CHALLENGE => Copy out all of the material exactly as presented.

>> begin RECORDED DATA

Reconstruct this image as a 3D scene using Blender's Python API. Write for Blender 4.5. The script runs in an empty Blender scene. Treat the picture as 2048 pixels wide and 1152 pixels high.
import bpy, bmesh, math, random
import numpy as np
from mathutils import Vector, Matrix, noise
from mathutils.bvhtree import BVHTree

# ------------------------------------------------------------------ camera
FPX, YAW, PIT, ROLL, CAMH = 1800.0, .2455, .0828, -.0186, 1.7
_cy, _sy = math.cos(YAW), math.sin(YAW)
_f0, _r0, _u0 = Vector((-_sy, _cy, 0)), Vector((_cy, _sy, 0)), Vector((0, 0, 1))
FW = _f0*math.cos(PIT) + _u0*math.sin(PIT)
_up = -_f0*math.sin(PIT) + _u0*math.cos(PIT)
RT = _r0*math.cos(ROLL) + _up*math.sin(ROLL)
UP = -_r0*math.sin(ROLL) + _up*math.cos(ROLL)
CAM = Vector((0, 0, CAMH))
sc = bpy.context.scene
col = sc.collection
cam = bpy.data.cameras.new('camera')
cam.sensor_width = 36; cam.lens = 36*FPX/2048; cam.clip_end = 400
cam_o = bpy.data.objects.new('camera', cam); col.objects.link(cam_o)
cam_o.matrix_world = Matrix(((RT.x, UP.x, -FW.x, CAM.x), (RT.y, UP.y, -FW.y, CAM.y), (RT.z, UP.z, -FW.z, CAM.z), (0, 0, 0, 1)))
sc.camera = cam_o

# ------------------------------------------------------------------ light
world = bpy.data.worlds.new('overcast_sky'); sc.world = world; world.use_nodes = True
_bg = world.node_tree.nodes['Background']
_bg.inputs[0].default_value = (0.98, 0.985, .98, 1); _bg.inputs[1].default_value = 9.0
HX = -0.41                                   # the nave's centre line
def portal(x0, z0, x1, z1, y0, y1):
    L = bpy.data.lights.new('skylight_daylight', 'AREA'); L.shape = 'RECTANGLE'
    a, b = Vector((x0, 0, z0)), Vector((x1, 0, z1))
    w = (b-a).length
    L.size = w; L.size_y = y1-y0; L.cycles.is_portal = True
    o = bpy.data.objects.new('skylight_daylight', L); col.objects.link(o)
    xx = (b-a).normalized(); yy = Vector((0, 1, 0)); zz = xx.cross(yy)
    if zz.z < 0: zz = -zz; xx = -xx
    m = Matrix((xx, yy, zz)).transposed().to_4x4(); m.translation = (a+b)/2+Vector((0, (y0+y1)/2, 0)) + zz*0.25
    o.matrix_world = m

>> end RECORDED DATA

WRITTEN ANSWER =>
Reconstruct this image as a 3D scene using Blender's Python API. Write for Blender 4.5. The script runs in an empty Blender scene. Treat the picture as 2048 pixels wide and 1152 pixels high.
import bpy, bmesh, math, random
import numpy as np
from mathutils import Vector, Matrix, noise
from mathutils.bvhtree import BVHTree

# ------------------------------------------------------------------ camera
FPX, YAW, PIT, ROLL, CAMH = 1800.0, .2455, .0828, -.0186, 1.7
_cy, _sy = math.cos(YAW), math.sin(YAW)
_f0, _r0, _u0 = Vector((-_sy, _cy, 0)), Vector((_cy, _sy, 0)), Vector((0, 0, 1))
FW = _f0*math.cos(PIT) + _u0*math.sin(PIT)
_up = -_f0*math.sin(PIT) + _u0*math.cos(PIT)
RT = _r0*math.cos(ROLL) + _up*math.sin(ROLL)
UP = -_r0*math.sin(ROLL) + _up*math.cos(ROLL)
CAM = Vector((0, 0, CAMH))
sc = bpy.context.scene
col = sc.collection
cam = bpy.data.cameras.new('camera')
cam.sensor_width = 36; cam.lens = 36*FPX/2048; cam.clip_end = 400
cam_o = bpy.data.objects.new('camera', cam); col.objects.link(cam_o)
cam_o.matrix_world = Matrix(((RT.x, UP.x, -FW.x, CAM.x), (RT.y, UP.y, -FW.y, CAM.y), (RT.z, UP.z, -FW.z, CAM.z), (0, 0, 0, 1)))
sc.camera = cam_o

# ------------------------------------------------------------------ light
world = bpy.data.worlds.new('overcast_sky'); sc.world = world; world.use_nodes = True
_bg = world.node_tree.nodes['Background']
_bg.inputs[0].default_value = (0.98, 0.985, .98, 1); _bg.inputs[1].default_value = 9.0
HX = -0.41                                   # the nave's centre line
def portal(x0, z0, x1, z1, y0, y1):
    L = bpy.data.lights.new('skylight_daylight', 'AREA'); L.shape = 'RECTANGLE'
    a, b = Vector((x0, 0, z0)), Vector((x1, 0, z1))
    w = (b-a).length
    L.size = w; L.size_y = y1-y0; L.cycles.is_portal = True
    o = bpy.data.objects.new('skylight_daylight', L); col.objects.link(o)
    xx = (b-a).normalized(); yy = Vector((0, 1, 0)); zz = xx.cross(yy)
    if zz.z < 0: zz = -zz; xx = -xx
    m = Matrix((xx, yy, zz)).transposed().to_4x4(); m.translation = (a+b)/2+Vector((0, (y0+y1)/2, 0)) + zz*0.25
    o.matrix_world = m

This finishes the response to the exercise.